#### [PROBLEM STATEMENT]
Retype the data exactly, from its first line to the line containing "the picket fence')", including both, and skip any picture.

#### [PROVIDED DATA]
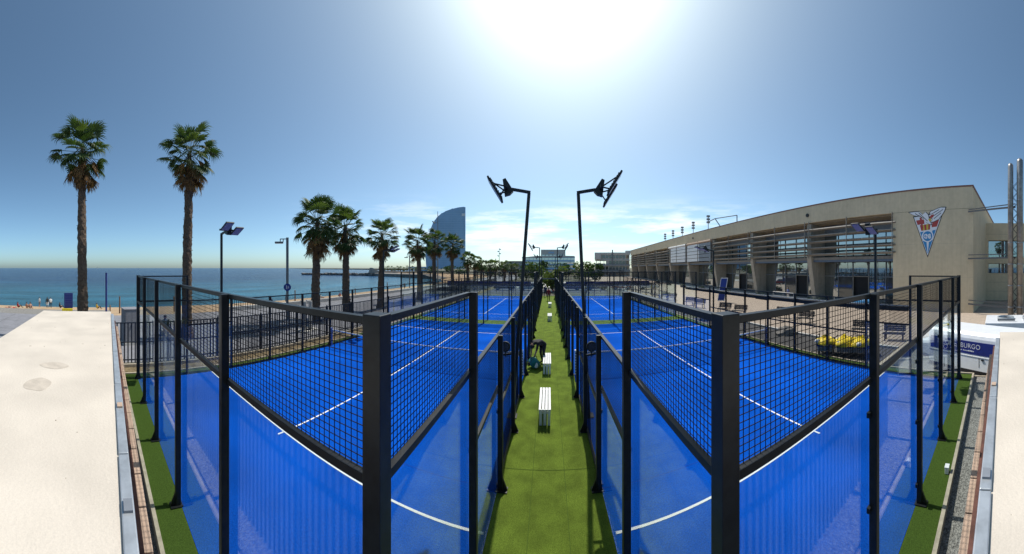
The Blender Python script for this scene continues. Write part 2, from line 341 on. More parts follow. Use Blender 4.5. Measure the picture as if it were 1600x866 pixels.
# court deck: green turf everywhere between and round the courts, blue sheets on top
sheet('turf_walkway', [(-.99, 1.05, .95, 43.4), (-11.5, -.99, 21.4, 23.12), (1.05, 11.5, 21.4, 23.12)], -.004, 'green_turf', 'green artificial turf walkway between the courts')
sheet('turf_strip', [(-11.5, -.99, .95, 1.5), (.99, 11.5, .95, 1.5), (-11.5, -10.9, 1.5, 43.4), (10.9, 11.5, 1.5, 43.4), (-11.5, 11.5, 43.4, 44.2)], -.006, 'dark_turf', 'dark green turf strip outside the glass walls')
kb = MB()
for sgn in (-1, 1): kb.box(min(sgn * .0, sgn * 11.56), max(sgn * 0, sgn * 11.56), .88, .95, -.5, .035)
struct(kb.build('court_kerb', 'kerb'), 'tan kerb at the near edge of the courts')
kb = MB().box(-11.58, -11.5, .95, 44.2, -.3, .04).box(11.5, 11.58, .95, 44.2, -.5, .04)
struct(kb.build('side_kerb', 'kerb'), 'tan kerb along both outer sides of the courts')
sheet('planting_bed', [(-13.0, -11.58, .9, 60)], -.02, 'earth', 'dry earth bed along the picket fence')

# ================================================================== COURTS
sheet('turf_seam', [(-.335, -.325, .95, 43.4), (.33, .34, .95, 43.4)] + [(-.99, 1.05, y, y + .012) for y in (6.05, 15.2, 26.4)], .0, 'dark_turf', 'narrow seams between the strips of walkway turf')
def court(s, y0, where):
    cx = s * 5.99 + .04 * (s > 0)
    o = box(-5, 5, 0, 20, -.03, 0).build('court_surface', 'blue_turf', None, (cx, y0, 0)); struct(o, 'bright blue padel court surface, %s' % where)
    def ln(name, x0, x1, ya, yb): MB().quad((x0, ya, .004), (x1, ya, .004), (x1, yb, .004), (x0, yb, .004)).build(name, 'line_white', o)
    for y in (3.05, 16.95): ln('service_line', -4.95, 4.95, y - .025, y + .025)
    [MB().quad((-4.99, y, .002), (4.99, y, .002), (4.99, y + .014, .002), (-4.99, y + .014, .002)).build('carpet_seam', 'navy_seam', o) for y in (4.02, 8.0, 12.0, 15.98)]; ln('centre_line', -.025, .025, 2.85, 3.02); ln('centre_line', -.025, .025, 3.08, 9.9); ln('centre_line', -.025, .025, 10.1, 16.92); ln('centre_line', -.025, .025, 16.98, 17.15)
    return o
PLACES = [(-1, 1.44, 'near left'), (1, 1.44, 'near right'), (-1, 23.1, 'far left'), (1, 23.1, 'far right')]
for p in PLACES: court(p[0], p[1], p[2] + ' of the four')

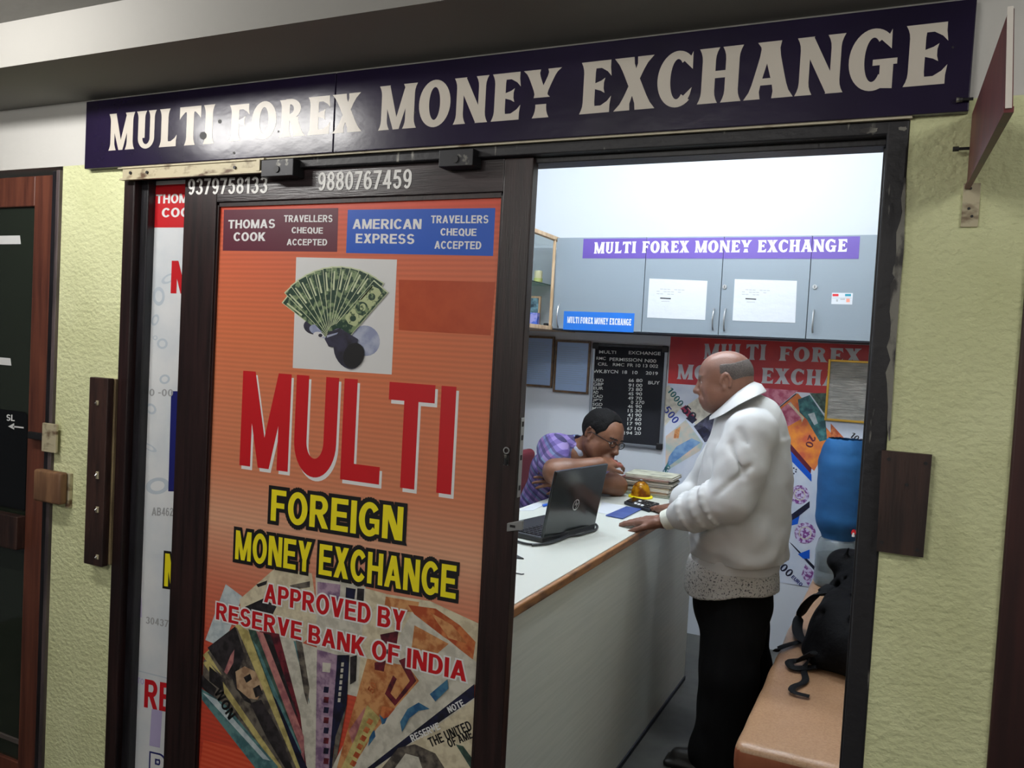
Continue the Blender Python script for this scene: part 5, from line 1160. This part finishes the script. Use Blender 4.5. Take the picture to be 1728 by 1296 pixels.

#### [EXERCISE RESPONSE]
The Blender Python script for this scene continues. Write part 2, from line 341 on. More parts follow. Use Blender 4.5. Measure the picture as if it were 1600x866 pixels.
# court deck: green turf everywhere between and round the courts, blue sheets on top
sheet('turf_walkway', [(-.99, 1.05, .95, 43.4), (-11.5, -.99, 21.4, 23.12), (1.05, 11.5, 21.4, 23.12)], -.004, 'green_turf', 'green artificial turf walkway between the courts')
sheet('turf_strip', [(-11.5, -.99, .95, 1.5), (.99, 11.5, .95, 1.5), (-11.5, -10.9, 1.5, 43.4), (10.9, 11.5, 1.5, 43.4), (-11.5, 11.5, 43.4, 44.2)], -.006, 'dark_turf', 'dark green turf strip outside the glass walls')
kb = MB()
for sgn in (-1, 1): kb.box(min(sgn * .0, sgn * 11.56), max(sgn * 0, sgn * 11.56), .88, .95, -.5, .035)
struct(kb.build('court_kerb', 'kerb'), 'tan kerb at the near edge of the courts')
kb = MB().box(-11.58, -11.5, .95, 44.2, -.3, .04).box(11.5, 11.58, .95, 44.2, -.5, .04)
struct(kb.build('side_kerb', 'kerb'), 'tan kerb along both outer sides of the courts')
sheet('planting_bed', [(-13.0, -11.58, .9, 60)], -.02, 'earth', 'dry earth bed along the picket fence')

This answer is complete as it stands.